T.Y. Lin may have made proposals for a bridge across the warm waters of the Mediterranean as a subconsultant, but his involvement with a projected bridge across the frigid, ice-laden waters of the Bering Strait has been as a leader. The idea for a fixed link between Alaska and Siberia arose when the Alaskan territory was about to be acquired by the U.S. Because the Western Union Telegraph Company did not believe a transatlantic cable was practical, it dispatched survey and construction crews to find an overland route for a 5,000-mile telegraph line between the U.S. and Siberia, which would have required the construction of a bridge over the Bering Strait. The plan was set aside when, in 1866, Cyrus Field did demonstrate the feasibility of a transatlantic cable, but the ascendancy of the railroad also provided a continuing impetus for pursuing the bridge idea.

A “cosmopolitan railway,” which had the object of “compacting and fusing together all the world’s continents,” was the subject of an 1890 book by William Gilpin, the first territorial governor of Colorado. That same year, on the occasion of the opening of the Forth Bridge in Scotland, a souvenir program showed a locomotive labeled “Progress” pulling a passenger coach whose route was identified as “Aberdeen to New York, via Tay Bridge, Forth Bridge, Channel Tunnel, and Alaska.” A young Joseph Strauss, long before he would become the mastermind and chief engineer of the Golden Gate Bridge, proposed an international railroad bridge across the Bering Strait in his 1892 University of Cincinnati graduation thesis.

The 1887 decision to extend the Russian railway system into Siberia and the further step, in 1891, to begin construction of a Trans-Siberian Railway (finally completed a century later) encouraged the idea of a bridge. On the other side of the strait, the discovery of gold in Alaska made a fixed crossing even more desirable, as did the continuing development of the railroads. Yet 50 years later, the route that is believed once to have held a land bridge by which people, plants and animals migrated to the North American continent still remained water locked. Enthusiasm for the idea was reawakened during the Second World War, when the U.S. and the Soviet Union were allies, but the Cold War that subsequently developed cooled people to the prospect of a link across the international date line and through the Iron Curtain.

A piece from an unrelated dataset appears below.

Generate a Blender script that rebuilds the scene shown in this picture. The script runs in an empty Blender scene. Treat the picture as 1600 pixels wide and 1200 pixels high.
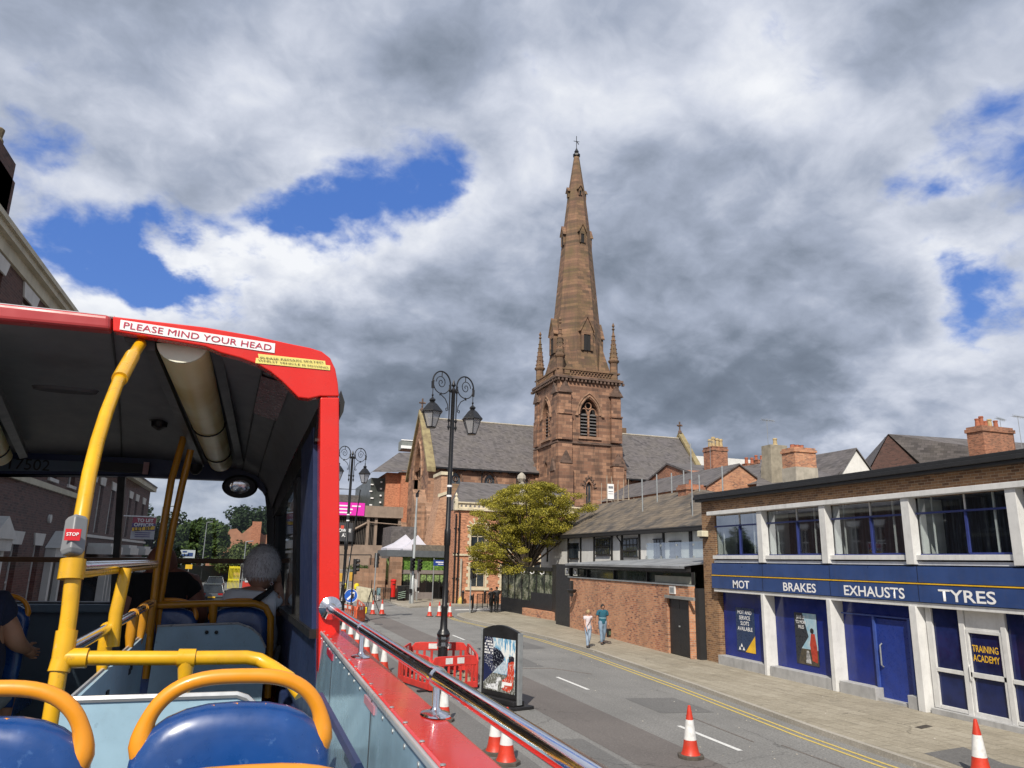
import bpy, bmesh, math, random
import numpy as np
from mathutils import Vector, Matrix
random.seed(7)
PI=math.pi
S=bpy.context.scene
# ---------------------------------------------------------------- camera
cam_data=bpy.data.cameras.new('camera'); cam=bpy.data.objects.new('camera',cam_data); S.collection.objects.link(cam)
cam_data.sensor_width=36; cam_data.lens=25.875; cam_data.clip_start=0.05; cam_data.clip_end=3000
cam.matrix_world=Matrix(((0.94765827,-0.09476583,-0.30489875,0),(-0.31856308,-0.21639026,-0.92287205,0),(0.02147961,0.97169681,-0.23525291,3.8),(0,0,0,1)))
S.camera=cam
# ---------------------------------------------------------------- exposure
S.view_settings.view_transform='Standard'; S.view_settings.look='None'; S.view_settings.exposure=0.12; S.view_settings.gamma=1
# ---------------------------------------------------------------- sun
SUN_EL=math.radians(43.5); SUN_AZ=math.radians(210)
sl=bpy.data.lights.new('sun','SUN'); sl.energy=4.6; sl.angle=math.radians(0.5); sl.color=(1,0.93,0.82)
so=bpy.data.objects.new('sun',sl); S.collection.objects.link(so)
sd=Vector((math.sin(SUN_AZ)*math.cos(SUN_EL),math.cos(SUN_AZ)*math.cos(SUN_EL),math.sin(SUN_EL)))
so.rotation_euler=sd.to_track_quat('Z','Y').to_euler()
# ---------------------------------------------------------------- node helper
class NT:
    def __init__(s,nt): s.nt=nt
    def n(s,t,**k):
        nd=s.nt.nodes.new(t)
        for a,b in k.items():
            if a.startswith('i_'): nd.inputs[int(a[2:])].default_value=b
            else: setattr(nd,a,b)
        return nd
    def l(s,a,b): s.nt.links.new(a,b)
    def val(s,sock,v):
        if isinstance(v,(int,float,tuple,list)): sock.default_value=v
        else: s.l(v,sock)
    def math(s,op,a,b=0.0,c=None,clamp=False):
        nd=s.n('ShaderNodeMath',operation=op,use_clamp=clamp); s.val(nd.inputs[0],a); s.val(nd.inputs[1],b)
        if c is not None: s.val(nd.inputs[2],c)
        return nd.outputs[0]
    def vm(s,op,a,b=(0,0,0)):
        nd=s.n('ShaderNodeVectorMath',operation=op); s.val(nd.inputs[0],a)
        if op=='SCALE': s.val(nd.inputs[3],b)
        else: s.val(nd.inputs[1],b)
        return nd.outputs[1] if op in('DOT_PRODUCT','LENGTH') else nd.outputs[0]
    def mr(s,v,a,b,c,d,kind='LINEAR'):
        nd=s.n('ShaderNodeMapRange',interpolation_type=kind); s.val(nd.inputs[0],v)
        for i,x in enumerate((a,b,c,d)): nd.inputs[i+1].default_value=x
        return nd.outputs[0]
    def mix(s,f,a,b,mode='MIX'):
        nd=s.n('ShaderNodeMix',data_type='RGBA',blend_type=mode); s.val(nd.inputs[0],f); s.val(nd.inputs[6],a if not isinstance(a,tuple) else (*a[:3],1)); s.val(nd.inputs[7],b if not isinstance(b,tuple) else (*b[:3],1))
        return nd.outputs[2]
    def noise(s,vec,scale,detail=4,rough=.55,dist=0.0,out=0):
        nd=s.n('ShaderNodeTexNoise'); s.l(vec,nd.inputs['Vector']) if vec is not None else None
        nd.inputs['Scale'].default_value=scale; nd.inputs['Detail'].default_value=detail; nd.inputs['Roughness'].default_value=rough; nd.inputs['Distortion'].default_value=dist
        return nd.outputs[out]
    def ramp(s,f,stops):
        nd=s.n('ShaderNodeValToRGB'); cr=nd.color_ramp
        while len(cr.elements)<len(stops): cr.elements.new(.5)
        for e,(p,c) in zip(cr.elements,stops): e.position=p; e.color=(*c[:3],1)
        s.l(f,nd.inputs[0]); return nd.outputs[0]
# ---------------------------------------------------------------- world: Nishita sky with broken cloud
W=bpy.data.worlds.new('World'); S.world=W; W.use_nodes=True; W.node_tree.nodes.clear()
w=NT(W.node_tree)
sky=w.n('ShaderNodeTexSky',sky_type='NISHITA',sun_disc=False,sun_elevation=SUN_EL,sun_rotation=SUN_AZ)
sky.air_density=1.0; sky.dust_density=0.3; sky.ozone_density=2.0
D=w.vm('NORMALIZE',w.n('ShaderNodeTexCoord').outputs['Generated'])
sep=w.n('ShaderNodeSeparateXYZ'); w.l(D,sep.inputs[0])
den=w.math('ADD',w.math('MAXIMUM',sep.outputs[2],0.0),0.45)
cx=w.math('DIVIDE',sep.outputs[0],den); cy=w.math('DIVIDE',sep.outputs[1],den)
cmb=w.n('ShaderNodeCombineXYZ'); w.l(cx,cmb.inputs[0]); w.l(cy,cmb.inputs[1]); PP=cmb.outputs[0]
warp=w.vm('ADD',w.vm('SCALE',w.vm('SUBTRACT',w.noise(PP,2.2,4,.6,out=1),(.5,.5,.5)),0.34),w.vm('SCALE',w.vm('SUBTRACT',w.noise(PP,7.5,5,.65,out=1),(.5,.5,.5)),0.12))
DW=w.vm('ADD',D,warp)
def blobs(lst):
    tot=None
    for d,r,a in lst:
        dist=w.vm('LENGTH',w.vm('SUBTRACT',DW,d))
        v=w.math('MULTIPLY',w.mr(dist,0.0,r,1,0,'SMOOTHSTEP'),a)
        tot=v if tot is None else w.math('ADD',tot,v)
    return tot
gap=blobs([((0.0782,0.8848,0.4593),.15,.60),((0.1699,0.8787,0.4461),.10,.48),((0.0154,0.8924,0.4511),.09,.40),((-0.0460,0.8927,0.4482),.08,.36),((-0.0964,0.8968,0.4319),.08,.34),((-0.1625,0.8907,0.4245),.10,.46),((-0.1498,0.9087,0.3896),.08,.38),((-0.2159,0.9165,0.3368),.13,.66),((-0.1013,0.9425,0.3186),.08,.62),((-0.1520,0.9322,0.3284),.07,.3),((-0.3003,0.8450,0.4425),.08,.45),((0.2905,0.7636,0.5766),.09,.44),((0.0956,0.7929,0.6018),.09,.34),((0.5167,0.5989,0.6118),.09,.34),((0.7273,0.4978,0.4725),.11,.40),((0.7298,0.5717,0.3748),.12,.46),((0.7786,0.5541,0.2945),.13,.66),((0.7040,0.6104,0.3630),.10,.34),((0.5126,0.7860,0.3457),.36,-.30),((-0.0679,0.8493,0.5235),.2,-.15),((0.2182,0.9389,0.2660),.34,-.3),((0.6027,0.7752,0.1892),.3,-.3)])
dark=blobs([((0.1380,0.9638,0.2281),.30,.95),((0.2313,0.9255,0.2999),.22,.45),((0.5704,0.7969,0.1989),.34,.80),((0.5208,0.7842,0.3373),.28,.50),((-0.1021,0.8579,0.5036),.20,.25),((-0.2450,0.8195,0.5181),.30,.50),((0.4319,0.7701,0.4694),.22,.35),((0.6481,0.5546,0.5219),.22,.35),((0.6232,0.6855,0.3765),.22,.35),((0.1902,0.8077,0.5581),.20,.35),((0.3509,0.8544,0.3833),.16,.35)])
lit=blobs([((-0.0243,0.9234,0.3831),.14,.75),((0.0875,0.9184,0.3858),.18,.65),((-0.0904,0.9280,0.3614),.12,.4),((-0.1761,0.9415,0.2873),.16,.9),((-0.0763,0.9546,0.2880),.10,.4),((-0.2723,0.8590,0.4335),.18,.45),((-0.1224,0.8616,0.4927),.20,.30),((0.4772,0.6576,0.5830),.22,.55),((0.5248,0.5986,0.6052),.16,.35),((0.7463,0.5748,0.3356),.12,.7),((0.7035,0.6601,0.2632),.16,.45),((0.6762,0.7113,0.1919),.08,.6),((0.2684,0.8551,0.4435),.18,.55),((0.0243,0.8613,0.5076),.20,.45),((0.3184,0.7780,0.5417),.16,.5),((0.5175,0.7959,0.3142),.06,.55),((0.7872,0.5787,0.2130),.12,.4),((0.7145,0.5607,0.4184),.14,.35),((0.6174,0.6492,0.4442),.2,.35),((-0.0487,0.9987,0.0140),.30,.5)])
PX=w.vm('ADD',PP,w.vm('SCALE',w.vm('SUBTRACT',w.noise(PP,5.0,3,.6,out=1),(.5,.5,.5)),.10))
n1=w.noise(PX,1.9,4,.55); n2=w.noise(PX,4.2,7,.56); n2b=w.noise(w.vm('ADD',PX,(-.032,-.055,0)),4.2,7,.56)
n4=w.noise(PX,11.0,5,.62)
nn=w.math('ADD',w.math('MULTIPLY',n1,.40),w.math('ADD',w.math('MULTIPLY',n2,.38),w.math('MULTIPLY',n4,.27)))
cov=w.math('SUBTRACT',w.math('MULTIPLY_ADD',w.math('SUBTRACT',nn,.5),2.7,.62),gap)
alpha=w.mr(cov,.02,.50,0,1,'SMOOTHSTEP')
rel=w.math('MULTIPLY',w.math('SUBTRACT',n2,n2b),1.05)
lum=w.math('ADD',w.math('MULTIPLY',w.math('SUBTRACT',n1,.5),-.45),w.math('MULTIPLY',w.math('SUBTRACT',n4,.5),.14))
lum=w.math('ADD',w.math('ADD',lum,rel),.565)
lum=w.math('ADD',w.math('SUBTRACT',lum,w.math('MULTIPLY',dark,.255)),w.math('MULTIPLY',lit,.43))
lum=w.math('ADD',lum,w.mr(cov,.20,.60,.07,-.01))
ccol=w.ramp(lum,[(0,(.13,.16,.21)),(.25,(.205,.245,.315)),(.5,(.38,.43,.54)),(.75,(.64,.68,.78)),(1,(.90,.92,.96))])
skyc=w.mix(.65,sky.outputs[0],(.40,1.35,5.0))
bg1=w.n('ShaderNodeBackground'); w.l(skyc,bg1.inputs[0]); bg1.inputs[1].default_value=.12
bg2=w.n('ShaderNodeBackground'); w.l(ccol,bg2.inputs[0]); bg2.inputs[1].default_value=.93
mx=w.n('ShaderNodeMixShader'); w.l(alpha,mx.inputs[0]); w.l(bg1.outputs[0],mx.inputs[1]); w.l(bg2.outputs[0],mx.inputs[2])
wo=w.n('ShaderNodeOutputWorld'); w.l(mx.outputs[0],wo.inputs[0])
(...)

It was in 1958, the year after Sputnik accelerated competition between the superpowers, that bridging the Bering Strait again came to the fore. Lin, in conjunction with Washington Senator Warren Magnuson, who was chair of the Senate Committee on Commerce, suggested a bridge across the Bering Strait “to foster commerce and understanding between the United States and the Soviet Union.” (Shortly thereafter, Russian engineers suggested a dam be built across the strait to regulate the flow of water between the Arctic and the Pacific oceans and thus control weather, but there was disagreement as to which way the water should be pumped.) A decade later, Lin organized Intercontinental Peace Bridge, a charitable corporation created “to initiate and perpetuate efforts toward the eventual building of this hemispheric link.” As just about every other major bridge proposal has had its tunnel counterpart, and vice versa, so the Bering Strait Bridge effort has the Bering Strait Tunnel & Railroad Group, headed by the engineer George Koumal, who in the late 1980s “decided to pursue the concept with a vengeance.”

Although the successful completion of the Channel Tunnel renewed interest in massive projects, the cost overruns and tenuous financial condition of the Chunnel have made it more difficult for tunnel and bridge schemes alike to raise the capital, even if they did have full political authorization to go ahead with detailed design and construction. This is not to say promotion does not proceed. Yet in order to promote a bridge, say, one does have to have more than a fuzzy idea-one has to have workable conceptual designs, at least. In the case of Lin’s Peace Bridge, the relatively shallow depth of the water-180 feet maximum over the 50-mile route-places the project well within design and construction experience. Precedent, or at least arguable models, exist in the 25-mile long bridge across Lake Ponchartrain near New Orleans, and the more recently opened 7-mile-long Confederation Bridge across the ice-forming Northumberland Strait (see Engineering, January-February 1997), but special attention has to be paid to ocean-going shipping, significant ice forces and protection of bridge traffic from the elements of wind, snow, ice and cold. Lin’s design, for example, has the railroad trains running inside a huge box girder, reminiscent of the scheme used in the Britannia Tubular Bridge (see Engineering, May-June 1992) thus shielding them from the elements.

Whether some of these dream bridges will be realized within the foreseeable future depends at least as much on political and economic conditions as on technical details. In the meantime, bridge watchers will have to content themselves with more down-to-earth projects, such as the replacement of the East Bay crossing of the San Francisco-Oakland Bay Bridge. This is the portion of the bridge that suffered damage in the 1989 earthquake. Subsequent reassessment of the bridge led to a realization that retrofitting the structure to make it earthquake tolerant not only would cost on the order of a billion dollars but also would make the bridge even less aesthetically pleasing, especially compared to its near neighbor across the Golden Gate. When it was established that a cornpletely new structure could be had for about the same amount of money, that became the way the Bay Area wished to go. Among the proposals was one employing “an array of horizontally tensione cables to support a lightweight road deck” and thought to be capable of spanning in excess of 2 miles. However, the panel of engineers and architects who reviewed the more than 20 design options in the end chose a single-towered suspension bridge, a design proposed for other locations in the mid-19th century, suggesting that even the technical community is not always fully sure of how far or how fast it can or wants to go.